Every line from the beginning of the records below up to the one holding "SC.camera = cam" should be quoted exactly; leave out the rest.

Material for the task start

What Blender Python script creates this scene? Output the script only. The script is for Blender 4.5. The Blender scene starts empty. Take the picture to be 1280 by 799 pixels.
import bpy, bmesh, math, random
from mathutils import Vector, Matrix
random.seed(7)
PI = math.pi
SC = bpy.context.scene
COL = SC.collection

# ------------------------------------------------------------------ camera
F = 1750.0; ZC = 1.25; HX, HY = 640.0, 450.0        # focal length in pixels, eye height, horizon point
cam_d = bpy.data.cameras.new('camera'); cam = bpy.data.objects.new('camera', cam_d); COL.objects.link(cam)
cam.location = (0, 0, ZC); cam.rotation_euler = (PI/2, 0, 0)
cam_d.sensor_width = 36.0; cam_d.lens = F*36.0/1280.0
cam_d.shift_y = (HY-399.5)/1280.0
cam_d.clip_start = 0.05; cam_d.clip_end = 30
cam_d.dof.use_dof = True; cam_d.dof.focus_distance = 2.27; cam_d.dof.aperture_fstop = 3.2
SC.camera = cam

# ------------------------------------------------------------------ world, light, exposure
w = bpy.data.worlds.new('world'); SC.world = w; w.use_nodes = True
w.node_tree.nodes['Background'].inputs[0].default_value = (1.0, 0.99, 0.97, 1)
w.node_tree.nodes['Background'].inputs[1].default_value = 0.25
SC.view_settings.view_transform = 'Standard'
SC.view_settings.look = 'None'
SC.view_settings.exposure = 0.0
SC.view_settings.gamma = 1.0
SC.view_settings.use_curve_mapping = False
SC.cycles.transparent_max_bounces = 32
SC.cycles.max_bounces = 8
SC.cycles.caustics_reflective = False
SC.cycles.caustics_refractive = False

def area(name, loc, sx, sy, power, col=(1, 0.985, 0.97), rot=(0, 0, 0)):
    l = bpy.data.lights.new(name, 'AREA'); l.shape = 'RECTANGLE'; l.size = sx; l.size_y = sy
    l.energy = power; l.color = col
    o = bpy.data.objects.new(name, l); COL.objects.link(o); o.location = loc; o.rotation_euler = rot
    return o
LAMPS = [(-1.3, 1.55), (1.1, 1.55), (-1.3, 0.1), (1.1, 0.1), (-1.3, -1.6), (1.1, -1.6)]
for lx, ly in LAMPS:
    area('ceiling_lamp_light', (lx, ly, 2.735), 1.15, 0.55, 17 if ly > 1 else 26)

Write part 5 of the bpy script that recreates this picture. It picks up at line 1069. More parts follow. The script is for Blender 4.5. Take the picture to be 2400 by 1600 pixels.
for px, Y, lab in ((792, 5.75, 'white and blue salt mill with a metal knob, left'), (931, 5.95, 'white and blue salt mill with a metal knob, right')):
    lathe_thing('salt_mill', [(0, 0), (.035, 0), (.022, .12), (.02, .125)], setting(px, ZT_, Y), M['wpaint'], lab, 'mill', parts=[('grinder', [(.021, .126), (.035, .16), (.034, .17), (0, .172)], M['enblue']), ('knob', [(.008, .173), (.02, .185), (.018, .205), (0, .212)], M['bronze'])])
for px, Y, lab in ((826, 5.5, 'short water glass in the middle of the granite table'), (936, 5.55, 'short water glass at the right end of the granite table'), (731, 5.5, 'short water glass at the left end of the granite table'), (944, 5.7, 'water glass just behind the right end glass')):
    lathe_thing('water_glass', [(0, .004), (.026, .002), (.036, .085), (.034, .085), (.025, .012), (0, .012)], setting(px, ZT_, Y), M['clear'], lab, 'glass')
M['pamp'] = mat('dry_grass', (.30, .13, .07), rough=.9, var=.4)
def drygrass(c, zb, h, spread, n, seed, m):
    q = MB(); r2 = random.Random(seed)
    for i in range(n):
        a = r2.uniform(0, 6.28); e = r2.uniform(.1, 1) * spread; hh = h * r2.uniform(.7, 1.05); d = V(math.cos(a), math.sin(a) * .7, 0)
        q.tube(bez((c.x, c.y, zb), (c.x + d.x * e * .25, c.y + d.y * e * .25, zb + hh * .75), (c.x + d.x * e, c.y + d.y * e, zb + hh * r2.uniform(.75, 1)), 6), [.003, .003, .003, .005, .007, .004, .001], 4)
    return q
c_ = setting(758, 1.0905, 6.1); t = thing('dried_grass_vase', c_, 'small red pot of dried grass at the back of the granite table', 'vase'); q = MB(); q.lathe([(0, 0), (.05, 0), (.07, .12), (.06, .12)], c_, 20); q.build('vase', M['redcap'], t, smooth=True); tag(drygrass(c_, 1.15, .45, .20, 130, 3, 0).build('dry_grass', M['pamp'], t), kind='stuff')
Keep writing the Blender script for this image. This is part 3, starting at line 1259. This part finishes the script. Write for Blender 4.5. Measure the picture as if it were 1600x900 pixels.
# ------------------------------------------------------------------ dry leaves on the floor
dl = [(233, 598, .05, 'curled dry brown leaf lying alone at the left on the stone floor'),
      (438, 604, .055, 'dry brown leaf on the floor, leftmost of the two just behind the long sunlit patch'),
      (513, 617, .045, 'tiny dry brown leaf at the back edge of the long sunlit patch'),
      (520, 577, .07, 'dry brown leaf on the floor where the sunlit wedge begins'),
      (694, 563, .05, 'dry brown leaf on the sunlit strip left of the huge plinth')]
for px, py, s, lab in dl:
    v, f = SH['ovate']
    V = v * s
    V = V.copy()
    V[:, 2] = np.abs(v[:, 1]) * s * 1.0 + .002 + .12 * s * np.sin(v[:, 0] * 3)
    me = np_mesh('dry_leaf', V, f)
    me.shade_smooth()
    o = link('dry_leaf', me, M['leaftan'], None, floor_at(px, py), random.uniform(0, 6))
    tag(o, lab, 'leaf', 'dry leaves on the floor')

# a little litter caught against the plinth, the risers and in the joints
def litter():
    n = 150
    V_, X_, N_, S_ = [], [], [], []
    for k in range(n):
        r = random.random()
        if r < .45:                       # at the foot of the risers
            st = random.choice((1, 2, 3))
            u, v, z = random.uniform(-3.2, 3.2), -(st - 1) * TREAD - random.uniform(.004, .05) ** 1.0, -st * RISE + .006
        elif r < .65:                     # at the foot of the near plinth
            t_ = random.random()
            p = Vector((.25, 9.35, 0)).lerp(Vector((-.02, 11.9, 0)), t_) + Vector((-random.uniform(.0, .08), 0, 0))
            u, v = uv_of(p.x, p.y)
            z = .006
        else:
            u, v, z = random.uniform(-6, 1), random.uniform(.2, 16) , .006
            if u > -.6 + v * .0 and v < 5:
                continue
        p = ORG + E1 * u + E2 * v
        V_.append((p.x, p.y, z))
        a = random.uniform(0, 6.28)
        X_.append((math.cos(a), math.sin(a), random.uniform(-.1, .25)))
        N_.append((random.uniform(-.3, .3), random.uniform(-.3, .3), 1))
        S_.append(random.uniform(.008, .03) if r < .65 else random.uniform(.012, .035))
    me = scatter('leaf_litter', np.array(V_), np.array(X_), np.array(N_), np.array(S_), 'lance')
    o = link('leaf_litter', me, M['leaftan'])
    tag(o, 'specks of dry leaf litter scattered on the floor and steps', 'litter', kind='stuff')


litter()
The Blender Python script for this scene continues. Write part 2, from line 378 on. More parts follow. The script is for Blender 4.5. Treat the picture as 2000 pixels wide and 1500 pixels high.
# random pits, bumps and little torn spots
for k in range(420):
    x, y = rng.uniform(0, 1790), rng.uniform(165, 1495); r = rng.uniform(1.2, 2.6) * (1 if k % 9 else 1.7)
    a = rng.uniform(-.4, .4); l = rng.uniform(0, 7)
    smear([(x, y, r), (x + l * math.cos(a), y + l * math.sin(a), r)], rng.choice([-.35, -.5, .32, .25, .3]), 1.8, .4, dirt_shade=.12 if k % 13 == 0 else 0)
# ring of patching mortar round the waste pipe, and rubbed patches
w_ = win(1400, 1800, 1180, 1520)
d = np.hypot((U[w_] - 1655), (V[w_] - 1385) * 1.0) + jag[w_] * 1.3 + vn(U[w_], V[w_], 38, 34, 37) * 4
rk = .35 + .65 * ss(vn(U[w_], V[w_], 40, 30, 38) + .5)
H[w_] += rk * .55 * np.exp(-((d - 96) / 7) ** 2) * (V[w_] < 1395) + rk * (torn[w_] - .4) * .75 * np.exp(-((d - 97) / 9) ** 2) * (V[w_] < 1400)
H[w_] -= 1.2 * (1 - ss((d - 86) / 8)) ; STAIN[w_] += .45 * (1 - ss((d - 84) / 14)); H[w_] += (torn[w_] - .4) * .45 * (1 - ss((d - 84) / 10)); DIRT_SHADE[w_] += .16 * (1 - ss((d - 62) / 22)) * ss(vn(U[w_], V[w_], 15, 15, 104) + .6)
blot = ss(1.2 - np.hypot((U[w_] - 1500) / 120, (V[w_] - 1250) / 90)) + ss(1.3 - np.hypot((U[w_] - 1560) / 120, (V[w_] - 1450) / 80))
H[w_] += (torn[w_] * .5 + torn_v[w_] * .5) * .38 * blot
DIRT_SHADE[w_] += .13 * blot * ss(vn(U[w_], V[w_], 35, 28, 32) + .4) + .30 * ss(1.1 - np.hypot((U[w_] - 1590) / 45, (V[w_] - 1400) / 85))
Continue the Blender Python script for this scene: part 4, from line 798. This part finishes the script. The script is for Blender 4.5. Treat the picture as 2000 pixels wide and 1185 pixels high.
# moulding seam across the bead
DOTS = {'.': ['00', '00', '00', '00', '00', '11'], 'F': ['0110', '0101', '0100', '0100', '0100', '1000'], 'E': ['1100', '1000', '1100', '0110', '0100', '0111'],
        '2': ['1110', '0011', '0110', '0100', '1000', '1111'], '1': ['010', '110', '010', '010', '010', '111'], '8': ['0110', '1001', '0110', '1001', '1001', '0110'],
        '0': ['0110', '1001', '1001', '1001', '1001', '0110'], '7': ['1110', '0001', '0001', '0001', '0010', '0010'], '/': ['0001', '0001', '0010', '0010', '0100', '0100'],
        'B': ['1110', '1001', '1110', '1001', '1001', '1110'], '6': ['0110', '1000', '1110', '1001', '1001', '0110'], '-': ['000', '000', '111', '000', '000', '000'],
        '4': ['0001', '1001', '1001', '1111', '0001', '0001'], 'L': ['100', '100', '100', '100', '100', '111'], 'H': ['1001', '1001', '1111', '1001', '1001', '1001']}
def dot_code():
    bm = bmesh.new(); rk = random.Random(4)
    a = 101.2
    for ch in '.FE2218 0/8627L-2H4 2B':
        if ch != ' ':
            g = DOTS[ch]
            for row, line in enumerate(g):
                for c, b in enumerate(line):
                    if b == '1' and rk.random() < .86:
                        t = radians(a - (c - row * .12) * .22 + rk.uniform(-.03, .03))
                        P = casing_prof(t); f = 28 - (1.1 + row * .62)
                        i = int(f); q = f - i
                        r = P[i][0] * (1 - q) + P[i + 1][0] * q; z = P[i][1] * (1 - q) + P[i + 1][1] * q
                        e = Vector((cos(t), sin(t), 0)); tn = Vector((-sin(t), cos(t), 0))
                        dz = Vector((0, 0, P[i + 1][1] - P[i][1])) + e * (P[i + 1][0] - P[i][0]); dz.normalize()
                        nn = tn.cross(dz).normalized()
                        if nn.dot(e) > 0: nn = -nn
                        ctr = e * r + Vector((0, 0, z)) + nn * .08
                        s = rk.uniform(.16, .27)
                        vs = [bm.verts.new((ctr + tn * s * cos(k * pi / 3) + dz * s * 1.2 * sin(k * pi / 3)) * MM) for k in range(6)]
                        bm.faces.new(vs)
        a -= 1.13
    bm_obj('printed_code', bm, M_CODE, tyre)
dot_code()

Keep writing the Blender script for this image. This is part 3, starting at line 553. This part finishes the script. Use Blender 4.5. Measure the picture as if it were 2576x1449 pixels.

Material for the task end

- _Complete answer_:
What Blender Python script creates this scene? Output the script only. The script is for Blender 4.5. The Blender scene starts empty. Take the picture to be 1280 by 799 pixels.
import bpy, bmesh, math, random
from mathutils import Vector, Matrix
random.seed(7)
PI = math.pi
SC = bpy.context.scene
COL = SC.collection

# ------------------------------------------------------------------ camera
F = 1750.0; ZC = 1.25; HX, HY = 640.0, 450.0        # focal length in pixels, eye height, horizon point
cam_d = bpy.data.cameras.new('camera'); cam = bpy.data.objects.new('camera', cam_d); COL.objects.link(cam)
cam.location = (0, 0, ZC); cam.rotation_euler = (PI/2, 0, 0)
cam_d.sensor_width = 36.0; cam_d.lens = F*36.0/1280.0
cam_d.shift_y = (HY-399.5)/1280.0
cam_d.clip_start = 0.05; cam_d.clip_end = 30
cam_d.dof.use_dof = True; cam_d.dof.focus_distance = 2.27; cam_d.dof.aperture_fstop = 3.2
SC.camera = cam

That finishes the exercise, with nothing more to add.